Based on his own contacts and sources within the US, Hersh has come to the conclusion that, “(Osama) bin Laden had been a prisoner of the ISI at the Abbottabad compound since 2006; that Kayani and Pasha (the ISI boss at the time) knew of the raid in advance and made sure that the two helicopters delivering the Seals (the assault team) to Abbottabad could cross Pakistani airspace without triggering any alarms; that the CIA did not learn of bin Laden’s whereabouts by tracking his couriers, as the White House has claimed since May 2011, but from a former senior Pakistani intelligence officer who betrayed the secret in return for much of the $ 25 million reward offered by the US.” The said Pakistani informant and his family were, according to this account, smuggled out of Pakistan and relocated in the Washington area and he is now a consultant for the CIA.

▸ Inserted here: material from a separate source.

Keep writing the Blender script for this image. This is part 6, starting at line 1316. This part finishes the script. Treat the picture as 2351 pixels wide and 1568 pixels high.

But before the US operation to raid the bin Laden compound to kill him and during much of 2010, the US had not let Generals Kayani and Pasha know that it had prior knowledge, through the Pakistani informant, that bin Laden was living in Abbottabad as a captive of the army. This was, however, no obstacle to “get the cooperation we (the US) needed (to launch the assault) because the Pakistanis wanted to ensure the continued release of American military aid” as well as “under-the table personal ‘incentives’”. The upshot of it all was that the Pakistani military at its highest levels was now part of planned US operations agreeing to permit a four-man US cell comprising a Navy Seal, a CIA case officer and two communications specialists to set up a liaison office at Tarbela Ghazi, an important ISI base for covert operations not far from Abbottabad.
And why did the Pakistan army try to keep bin Laden’s captivity a secret? Because, according to Hersh’s source, Pasha told the US that “the ISI was using bin Laden as leverage against Taliban and al Qaeda activities inside Afghanistan and Pakistan”. In other words, Generals Kayani and Pasha viewed bin Laden as a ‘resource’ both against al Qaeda and the Taliban, as well as to get US military aid and personal benefits. And when the ISI became part of the US’s operations, an ISI liaison officer was flying with the Seals guiding them into the darkened house and up a staircase to bin Laden’s quarters. “They knew (the ISI) where the target (bin Laden) was — third floor, second door on the right,” according to the retired US official, “Osama was cowering and retreated into the bedroom. Two shooters followed him and opened up. Very simple, very straightforward, very professional hit.” In other words, Pasha and Kayani had delivered their side of the bargain.
From here, things went a bit awry as Obama wanted to take credit for a job well done by the US assault team. The agreement with the Pakistani side was that the US would announce bin Laden’s killing in a drone attack in the mountains. However, the political temptation for Obama was too great to follow the agreed plan. And to further embellish the account, it was said that US intelligence tracked bin Laden to his compound through a network of his couriers. According to this account, bin Laden and the two couriers were killed in the ensuing firefight during the US raid. Later, as the story was developed and refined, the number killed went up to five to include bin Laden, his brother, a bin Laden son, a courier and one of the women said to be shielding bin Laden. There were minor variations here and there in the days to come. Pakistan did not like the way the story of bin Laden’s death was played to the media and the outside world by not following the mutually agreed version that he was killed in a drone strike in the mountains. This led to a four-year lapse in cooperation between the Pakistani intelligence and the US agencies, only now resumed. But the relationship is likely to be marred with distrust.
This broadly is the account that Seymour Hersh has put together based on his sources in the US and Pakistani agencies, and other corroborative material. It is not suggested that everything that Hersh has pieced together fits in but his credentials, dating back to his exposé of the My Lai massacre, endow it with credibility.